Propulsion coils are located next. The propulsion system of the Electrodynamics Suspension system is quite similar to Electromagnetic propulsion, but does vary slightly. To propel the train, the guideway has coils running along the top and bottom of the SCMs. Induced current within these coils creates alternating magnetic fields that attract or repel the SCMs, sending the train in the forward or reverse direction. Because the trains are moving by magnetic waves that push and pull it forward, it’s virtually impossible for trains to collide since they are in essence “riding the same magnetic waves”.

No engine or other power source is required to keep the train moving except the initial speed that is required to begin levitation. Therefore wheels are required to keep the train moving until about 100 km/hr (65 mph) where it can then begin to levitate.

Finally, the guideway has rails that encompass the outside of the train. Within these rails are the propulsion coils and levitation coils needed to keep the train moving and levitating above the bottom of the track. Because the train has its own safety net of magnetic force to keep it centered, the rails simply provide a place for other coils to be located and used. This railway provides no other means of support for the train since the bulk of the train is floating above the entire track.

Figure 6

NEW LEADING JAPANESE EDS CAR, MLX01-901

EDS suspension has several positive and negative aspects to it. To begin, initial costs are high and most countries do not have the money or feel the need to spend it on this kind of transportation. Once up and running however, an EDS Maglev runs only on electricity so there is no need for other fuels. This reduction in fuel will prove to be very important to the sustainability of Maglev. One huge disadvantage of the EDS system is the great cost and inconvenience of having to keep the super cooled superconductive magnets at 5K. Another drawback is that in the event of a power failure, a Maglev train using EDS would slam onto the track at great speeds.
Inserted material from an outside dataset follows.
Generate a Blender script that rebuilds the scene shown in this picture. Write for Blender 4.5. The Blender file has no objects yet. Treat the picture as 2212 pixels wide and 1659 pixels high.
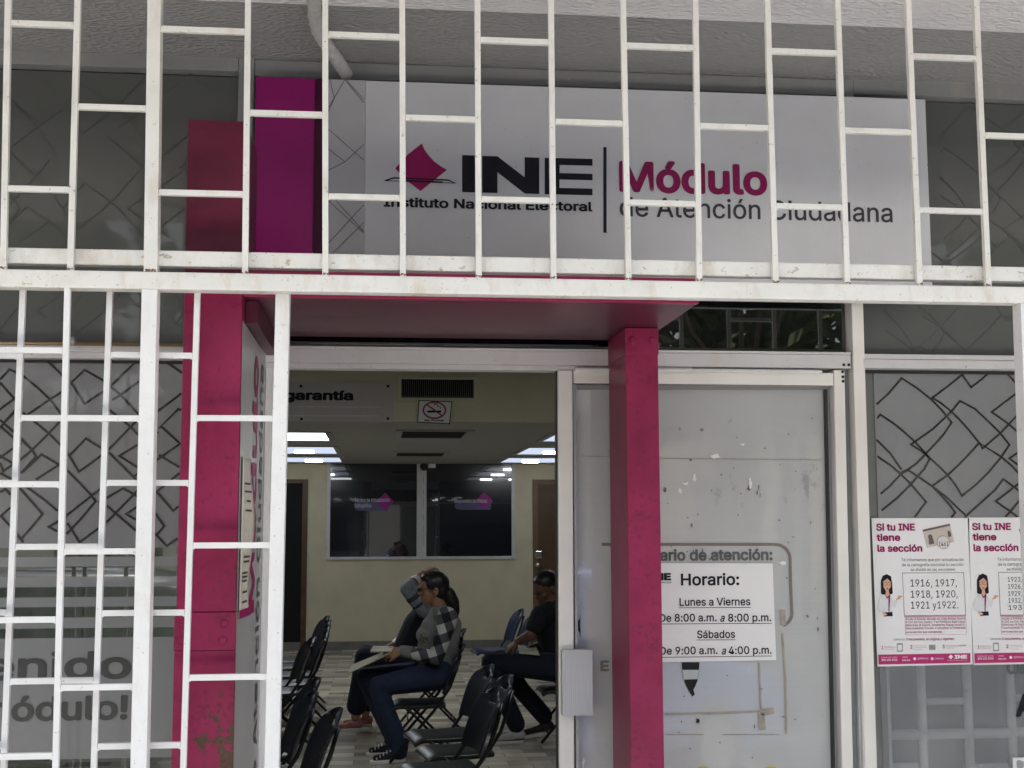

This is a second reason for the wheels that are primarily used to get the train moving quickly enough for levitation. The wheels would need to have a shock system designed to compensate for the weight of the car and its passengers as the train falls to the track. In Japan, where EDS Maglev is in its testing stage, trains average about 300 km/hr and have been clocked at 552 km/hr, which is a world record for rail speed. Compared to Amtrak trains in the United States, which travel at an average of 130 km/hr, Maglev can get people where they need in about half of the time. The EMS and EDS suspension systems are the two main systems in use, but there is a possibility for a third to soon join the pack.

A NEW TRACK IN THE RUNNING (INDUCTRACK)

Engineers are constantly trying to improve on previous technology. Within the past few years the United States has been developing a newer style of Maglev called the Inductrack, which is similar to the EDS system. This system is being developed by - Dr. Richard Post at the LawrenceLivermore National Laboratory. The major difference between the Inductrack and the Electrodynamics System is the use of permanent magnets rather than superconducting magnets.
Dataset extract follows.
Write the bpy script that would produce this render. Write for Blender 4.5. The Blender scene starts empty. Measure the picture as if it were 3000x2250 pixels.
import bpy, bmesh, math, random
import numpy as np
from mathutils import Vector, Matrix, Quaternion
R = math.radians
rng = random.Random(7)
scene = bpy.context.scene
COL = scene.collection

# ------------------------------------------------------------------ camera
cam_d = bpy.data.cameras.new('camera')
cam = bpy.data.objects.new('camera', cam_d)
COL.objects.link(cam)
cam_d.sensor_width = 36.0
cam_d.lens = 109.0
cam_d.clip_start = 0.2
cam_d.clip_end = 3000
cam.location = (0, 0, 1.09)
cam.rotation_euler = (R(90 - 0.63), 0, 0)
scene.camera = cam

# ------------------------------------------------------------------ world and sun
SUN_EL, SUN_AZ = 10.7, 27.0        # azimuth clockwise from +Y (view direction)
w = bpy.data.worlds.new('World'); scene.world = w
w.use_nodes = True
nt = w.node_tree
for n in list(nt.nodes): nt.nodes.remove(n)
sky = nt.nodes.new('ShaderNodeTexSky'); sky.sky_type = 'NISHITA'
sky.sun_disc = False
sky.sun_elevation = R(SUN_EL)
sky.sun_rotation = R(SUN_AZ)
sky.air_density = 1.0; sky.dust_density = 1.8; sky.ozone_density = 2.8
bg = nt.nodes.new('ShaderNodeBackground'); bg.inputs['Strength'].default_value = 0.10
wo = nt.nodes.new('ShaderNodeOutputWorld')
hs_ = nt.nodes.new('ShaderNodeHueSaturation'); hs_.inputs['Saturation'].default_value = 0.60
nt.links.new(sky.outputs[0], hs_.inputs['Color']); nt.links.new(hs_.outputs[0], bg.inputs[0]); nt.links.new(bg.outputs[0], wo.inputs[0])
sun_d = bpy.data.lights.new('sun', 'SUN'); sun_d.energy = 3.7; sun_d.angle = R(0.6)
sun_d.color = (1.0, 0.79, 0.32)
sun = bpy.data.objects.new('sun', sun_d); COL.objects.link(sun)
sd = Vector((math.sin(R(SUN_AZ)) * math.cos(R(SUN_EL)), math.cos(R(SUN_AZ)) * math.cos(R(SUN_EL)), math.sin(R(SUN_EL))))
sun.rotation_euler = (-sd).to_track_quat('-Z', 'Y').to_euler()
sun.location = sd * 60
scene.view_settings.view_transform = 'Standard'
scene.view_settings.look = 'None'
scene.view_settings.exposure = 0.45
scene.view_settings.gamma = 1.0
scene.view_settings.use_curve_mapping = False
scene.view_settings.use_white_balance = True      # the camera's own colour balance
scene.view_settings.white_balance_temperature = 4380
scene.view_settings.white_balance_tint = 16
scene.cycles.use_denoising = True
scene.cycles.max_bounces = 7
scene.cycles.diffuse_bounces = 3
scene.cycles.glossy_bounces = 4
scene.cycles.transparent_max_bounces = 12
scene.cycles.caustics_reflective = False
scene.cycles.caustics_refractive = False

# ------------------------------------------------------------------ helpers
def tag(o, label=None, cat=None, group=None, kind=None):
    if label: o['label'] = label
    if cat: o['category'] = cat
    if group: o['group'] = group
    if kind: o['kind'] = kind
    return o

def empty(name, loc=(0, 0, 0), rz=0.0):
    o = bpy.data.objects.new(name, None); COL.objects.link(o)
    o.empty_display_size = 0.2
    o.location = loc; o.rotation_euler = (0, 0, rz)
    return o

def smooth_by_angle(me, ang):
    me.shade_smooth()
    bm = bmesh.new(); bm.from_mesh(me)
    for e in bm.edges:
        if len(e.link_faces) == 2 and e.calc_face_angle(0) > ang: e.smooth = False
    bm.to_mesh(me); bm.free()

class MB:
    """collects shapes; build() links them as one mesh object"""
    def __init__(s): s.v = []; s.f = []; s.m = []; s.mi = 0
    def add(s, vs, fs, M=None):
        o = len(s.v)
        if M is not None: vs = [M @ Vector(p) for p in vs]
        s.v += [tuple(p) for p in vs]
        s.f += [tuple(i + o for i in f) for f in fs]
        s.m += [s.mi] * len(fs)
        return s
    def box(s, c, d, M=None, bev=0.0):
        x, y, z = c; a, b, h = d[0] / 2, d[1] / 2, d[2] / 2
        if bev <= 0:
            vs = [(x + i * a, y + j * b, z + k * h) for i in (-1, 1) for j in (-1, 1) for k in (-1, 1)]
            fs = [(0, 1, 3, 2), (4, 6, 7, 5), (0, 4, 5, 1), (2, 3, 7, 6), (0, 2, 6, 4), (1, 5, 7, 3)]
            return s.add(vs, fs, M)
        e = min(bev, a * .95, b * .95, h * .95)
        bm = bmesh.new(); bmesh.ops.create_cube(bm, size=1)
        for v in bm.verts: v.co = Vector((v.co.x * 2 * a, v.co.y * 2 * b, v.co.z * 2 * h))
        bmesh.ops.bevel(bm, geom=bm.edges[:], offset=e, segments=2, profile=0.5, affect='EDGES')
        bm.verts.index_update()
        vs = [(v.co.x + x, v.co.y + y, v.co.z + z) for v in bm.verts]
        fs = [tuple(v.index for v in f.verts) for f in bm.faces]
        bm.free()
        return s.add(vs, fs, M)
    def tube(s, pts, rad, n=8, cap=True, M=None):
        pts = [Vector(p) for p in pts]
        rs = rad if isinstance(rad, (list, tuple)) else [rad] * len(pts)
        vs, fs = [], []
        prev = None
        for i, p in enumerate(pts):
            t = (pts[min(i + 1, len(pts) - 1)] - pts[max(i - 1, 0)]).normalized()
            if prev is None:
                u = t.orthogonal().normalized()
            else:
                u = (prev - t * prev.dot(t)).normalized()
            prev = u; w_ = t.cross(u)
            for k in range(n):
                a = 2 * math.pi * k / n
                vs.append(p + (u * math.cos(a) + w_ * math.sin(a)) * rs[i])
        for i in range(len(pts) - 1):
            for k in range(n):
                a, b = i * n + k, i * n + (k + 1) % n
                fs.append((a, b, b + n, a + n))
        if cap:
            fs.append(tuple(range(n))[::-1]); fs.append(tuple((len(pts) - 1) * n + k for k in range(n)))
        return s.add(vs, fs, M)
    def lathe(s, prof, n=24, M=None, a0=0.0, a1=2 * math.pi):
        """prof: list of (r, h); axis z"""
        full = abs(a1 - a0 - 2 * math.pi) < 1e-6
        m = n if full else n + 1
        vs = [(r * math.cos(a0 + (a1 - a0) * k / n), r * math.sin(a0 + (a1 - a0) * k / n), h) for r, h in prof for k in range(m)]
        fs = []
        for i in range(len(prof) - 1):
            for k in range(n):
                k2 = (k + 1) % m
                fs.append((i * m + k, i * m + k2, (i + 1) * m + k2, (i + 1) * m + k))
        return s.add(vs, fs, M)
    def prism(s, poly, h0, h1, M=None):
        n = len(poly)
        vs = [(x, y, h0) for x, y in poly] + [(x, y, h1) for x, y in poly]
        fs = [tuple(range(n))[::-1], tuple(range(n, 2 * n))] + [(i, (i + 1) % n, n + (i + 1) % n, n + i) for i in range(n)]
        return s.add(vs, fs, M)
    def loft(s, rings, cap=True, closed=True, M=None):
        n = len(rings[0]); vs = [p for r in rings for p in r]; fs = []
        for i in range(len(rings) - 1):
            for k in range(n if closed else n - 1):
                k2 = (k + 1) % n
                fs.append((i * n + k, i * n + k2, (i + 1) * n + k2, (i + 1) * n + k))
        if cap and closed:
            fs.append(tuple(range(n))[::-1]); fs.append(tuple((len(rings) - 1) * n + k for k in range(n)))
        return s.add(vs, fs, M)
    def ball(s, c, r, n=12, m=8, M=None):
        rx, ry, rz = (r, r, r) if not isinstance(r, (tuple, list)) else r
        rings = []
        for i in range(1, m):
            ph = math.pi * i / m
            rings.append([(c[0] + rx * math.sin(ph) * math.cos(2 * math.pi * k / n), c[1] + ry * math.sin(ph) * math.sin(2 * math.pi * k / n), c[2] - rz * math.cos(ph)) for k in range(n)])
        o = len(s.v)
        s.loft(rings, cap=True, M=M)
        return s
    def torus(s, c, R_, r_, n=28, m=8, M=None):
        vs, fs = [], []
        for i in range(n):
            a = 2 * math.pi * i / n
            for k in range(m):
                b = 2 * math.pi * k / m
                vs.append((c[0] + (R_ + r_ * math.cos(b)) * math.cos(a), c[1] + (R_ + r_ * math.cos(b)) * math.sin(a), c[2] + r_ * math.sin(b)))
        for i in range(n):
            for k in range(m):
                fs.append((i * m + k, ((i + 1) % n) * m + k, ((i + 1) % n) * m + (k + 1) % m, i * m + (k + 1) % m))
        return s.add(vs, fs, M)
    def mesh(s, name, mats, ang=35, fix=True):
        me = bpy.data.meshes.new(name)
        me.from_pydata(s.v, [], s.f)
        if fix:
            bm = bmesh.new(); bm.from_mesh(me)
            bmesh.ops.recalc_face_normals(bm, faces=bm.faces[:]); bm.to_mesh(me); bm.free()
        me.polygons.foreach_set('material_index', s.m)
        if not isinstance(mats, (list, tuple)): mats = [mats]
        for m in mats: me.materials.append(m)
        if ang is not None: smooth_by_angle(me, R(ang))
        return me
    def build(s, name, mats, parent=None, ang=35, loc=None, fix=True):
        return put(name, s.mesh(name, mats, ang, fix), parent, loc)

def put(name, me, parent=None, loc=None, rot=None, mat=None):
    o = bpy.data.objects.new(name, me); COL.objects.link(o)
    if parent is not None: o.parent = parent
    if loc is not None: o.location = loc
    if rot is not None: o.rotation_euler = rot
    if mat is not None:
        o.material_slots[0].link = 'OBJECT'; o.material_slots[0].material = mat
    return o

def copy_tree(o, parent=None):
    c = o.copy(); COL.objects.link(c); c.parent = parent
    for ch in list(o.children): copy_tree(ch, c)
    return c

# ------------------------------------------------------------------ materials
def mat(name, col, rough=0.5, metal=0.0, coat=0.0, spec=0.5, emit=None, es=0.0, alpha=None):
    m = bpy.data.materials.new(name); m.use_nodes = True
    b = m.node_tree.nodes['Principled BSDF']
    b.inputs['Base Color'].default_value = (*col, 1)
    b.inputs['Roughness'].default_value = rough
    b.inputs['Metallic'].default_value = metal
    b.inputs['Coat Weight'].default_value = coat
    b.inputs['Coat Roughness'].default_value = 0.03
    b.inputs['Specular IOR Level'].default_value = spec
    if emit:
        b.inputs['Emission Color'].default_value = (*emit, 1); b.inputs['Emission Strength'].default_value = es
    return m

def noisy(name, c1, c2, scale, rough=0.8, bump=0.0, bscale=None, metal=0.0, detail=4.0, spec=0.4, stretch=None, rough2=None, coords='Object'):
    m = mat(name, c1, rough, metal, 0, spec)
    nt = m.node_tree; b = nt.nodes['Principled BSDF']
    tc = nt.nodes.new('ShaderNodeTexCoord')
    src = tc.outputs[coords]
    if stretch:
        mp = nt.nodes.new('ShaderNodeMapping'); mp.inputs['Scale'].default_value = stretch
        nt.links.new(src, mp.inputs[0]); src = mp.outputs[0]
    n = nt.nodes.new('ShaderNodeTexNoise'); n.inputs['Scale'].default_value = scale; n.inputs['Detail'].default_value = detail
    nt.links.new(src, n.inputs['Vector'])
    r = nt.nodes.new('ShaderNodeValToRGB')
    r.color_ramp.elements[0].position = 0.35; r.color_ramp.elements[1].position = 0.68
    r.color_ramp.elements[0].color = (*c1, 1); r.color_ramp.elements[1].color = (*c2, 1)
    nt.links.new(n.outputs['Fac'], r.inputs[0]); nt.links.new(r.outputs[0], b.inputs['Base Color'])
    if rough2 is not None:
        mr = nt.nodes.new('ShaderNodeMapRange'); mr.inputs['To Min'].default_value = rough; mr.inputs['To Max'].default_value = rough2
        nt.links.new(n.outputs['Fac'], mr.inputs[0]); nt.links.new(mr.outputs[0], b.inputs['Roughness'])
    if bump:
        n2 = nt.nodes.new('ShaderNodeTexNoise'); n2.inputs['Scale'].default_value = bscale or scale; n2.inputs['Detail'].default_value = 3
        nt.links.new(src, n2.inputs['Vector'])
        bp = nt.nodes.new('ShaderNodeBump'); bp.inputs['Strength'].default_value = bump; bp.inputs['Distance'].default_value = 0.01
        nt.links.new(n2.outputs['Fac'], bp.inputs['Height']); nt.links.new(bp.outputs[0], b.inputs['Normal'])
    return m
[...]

This system uses an “arrangement of powerful permanent magnets, known as a Halbach array, to create the levitating force”. The Halbach array uses high field alloy magnetic bars. These bars are arranged so the magnetic fields of the bars are at 90º angles to the bars on either side, which causes a high powered magnetic field below the array.

The Inductrack is similar to that of the EDS system in that it uses repulsive forces. The magnetic field of the Halbach array on the train repels the magnetic field of the moving Halbach array in the guideway. The rails in the system are slightly different. The guideway is made from “two rows of tightly packed levitation coils”. The train itself has two Halbach arrays; one above the coils for levitation and the other for guidance. As with the EMS and EDS system, the Inductrack uses a linear synchronous motor. Below is a picture of the Halbach array and a model of the Inductrack system.

Figure 7

MODEL OF THE INDUCTRACK

A major benefit of this track is that even if a power failure occurs, the train can continue to levitate because of the use of permanent magnets. As a result, the train is able to slow to a stop during instances of power failure. In addition, the train is able to levitate without any power source involved. The only power needed for this system is for the linear synchronous motor and “the only power loss that occurs in this system is from aerodynamic drag and electrical resistance in the levitation circuits”.
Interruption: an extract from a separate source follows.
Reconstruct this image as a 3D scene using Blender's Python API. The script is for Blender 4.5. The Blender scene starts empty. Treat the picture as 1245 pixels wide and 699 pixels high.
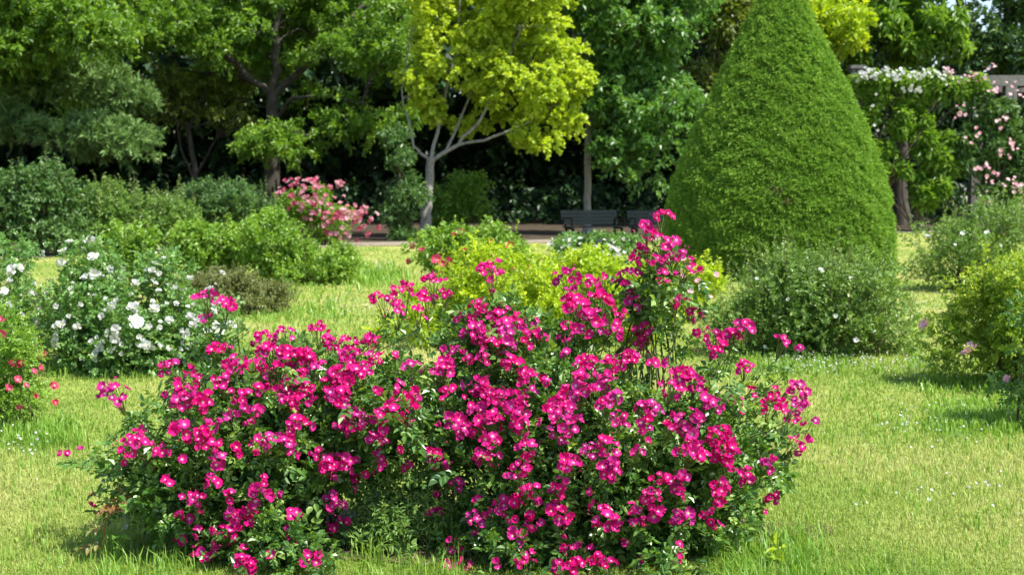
import bpy, math, random
import numpy as np

# ------------------------------------------------------------------ camera, sky, sun, exposure
sc = bpy.context.scene
COL = sc.collection
R = math.radians
CAM_H, FPX, CX, CY, HOR = 1.5, 1729.0, 622.5, 349.5, 225.0
PITCH = math.atan((CY - HOR) / FPX)
cam = bpy.data.objects.new('camera', bpy.data.cameras.new('camera'))
COL.objects.link(cam)
cam.location = (0, 0, CAM_H)
cam.rotation_euler = (math.pi / 2 - PITCH, 0, 0)
cam.data.lens = 50.0
cam.data.sensor_width = 36.0
cam.data.clip_end = 2000
cam.data.dof.use_dof = True
cam.data.dof.focus_distance = 5.9
cam.data.dof.aperture_fstop = 5.6
sc.camera = cam

SUN_EL, SUN_AZ = R(58), R(122)         # azimuth measured from +Y (view direction) towards +X
TO_SUN = np.array([math.cos(SUN_EL) * math.sin(SUN_AZ), math.cos(SUN_EL) * math.cos(SUN_AZ), math.sin(SUN_EL)])
world = bpy.data.worlds.new('World')
sc.world = world
world.use_nodes = True
nt = world.node_tree
sky = nt.nodes.new('ShaderNodeTexSky')
sky.sky_type = 'NISHITA'
sky.sun_disc = False
sky.sun_elevation = SUN_EL
sky.sun_rotation = SUN_AZ
bg = nt.nodes['Background']
bg.inputs['Strength'].default_value = 0.12
nt.links.new(sky.outputs[0], bg.inputs[0])
sun = bpy.data.objects.new('sun', bpy.data.lights.new('sun', 'SUN'))
COL.objects.link(sun)
sun.data.energy = 5.0
sun.data.angle = R(0.5)
sun.data.color = (1.0, 0.955, 0.87)
sun.location = (20, -5, 40)
from mathutils import Vector, Matrix
sun.rotation_euler = Vector(TO_SUN).to_track_quat('Z', 'Y').to_euler()
sc.view_settings.view_transform = 'Standard'
sc.view_settings.look = 'None'
sc.view_settings.gamma = 1.0
sc.view_settings.use_curve_mapping = False
sc.view_settings.exposure = 1.18
sc.cycles.max_bounces = 6
sc.cycles.diffuse_bounces = 3
sc.cycles.transmission_bounces = 4
sc.cycles.glossy_bounces = 2
sc.cycles.use_denoising = True
sc.cycles.caustics_reflective = False
sc.cycles.caustics_refractive = False

rng = np.random.default_rng(7)
random.seed(7)

# ------------------------------------------------------------------ picture measurements -> places
_cp, _sp = math.cos(PITCH), math.sin(PITCH)
def ray(px, py):
    u, v = (px - CX) / FPX, -(py - CY) / FPX
    return np.array([u, _cp + v * _sp, -_sp + v * _cp])
def P(px, py, D):
    r = ray(px, py)
    return np.array([0, 0, CAM_H]) + r * (D / r[1])
def G(px, py):
    r = ray(px, py)
    return np.array([0, 0, CAM_H]) + r * (-CAM_H / r[2])
def GD(px, D):                          # ground point at a column and a distance
    p = P(px, 400, D); p[2] = 0.0
    return p
def S(D):                               # metres per photo pixel at distance D
    return D / FPX
def nrm(a):
    return a / np.maximum(np.linalg.norm(a, axis=-1, keepdims=True), 1e-9)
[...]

Although this type of track is looking to be used, it has only been tested once on a 20-meter track. NASA is working together with the Inductrack team to build a larger test model of 100 meters in length. This testing could eventually lead to a “workable Maglev system for the future”. The Inductrack system could also be used for the launching of NASA’s space shuttles. The following picture displays side by side all three types of levitation systems.

Figure 8

MAGNETIC FIELD DISTRIBUTION

PROPULSION SYSTEM

Electrodynamics Propulsion is the basis of the movement in a Maglev system. The basic principle that electromagnetic propulsion follows is that “opposite poles attract each other and like poles repel each other”. This meaning that the north pole of a magnet will repel the north pole of a magnet while it attracts the south pole of a magnet. Likewise, the south pole of a magnet will attract the north pole and repel the south pole of a magnet. It is important to realize these three major components of this propulsion system. They are:

  • A large electrical power source
  • Metal coils that line the entire guideway
  • Guidance magnets used for alignment

The Maglev system does not run by using a conventional engine or fossil fuels. The interaction between the electromagnets and guideway is the actual motor of the Maglev system. To understand how Maglev works without a motor, we will first introduce the basics of a traditional motor. A motor normally has two main parts, a stator and a rotor. The outer part of the motor is stationary and is called the stator. The stator contains the primary windings of the motor. The polarity in the stator is able to rapidly change from north and south. The inner part of the motor is known as the rotor, which rotates because of the outer stator. The secondary windings are located within the rotor. A current is applied to the secondary windings of the rotor from a voltage in the stator that is caused by a magnetic force in the primary windings. As a result, the rotor is able to rotate.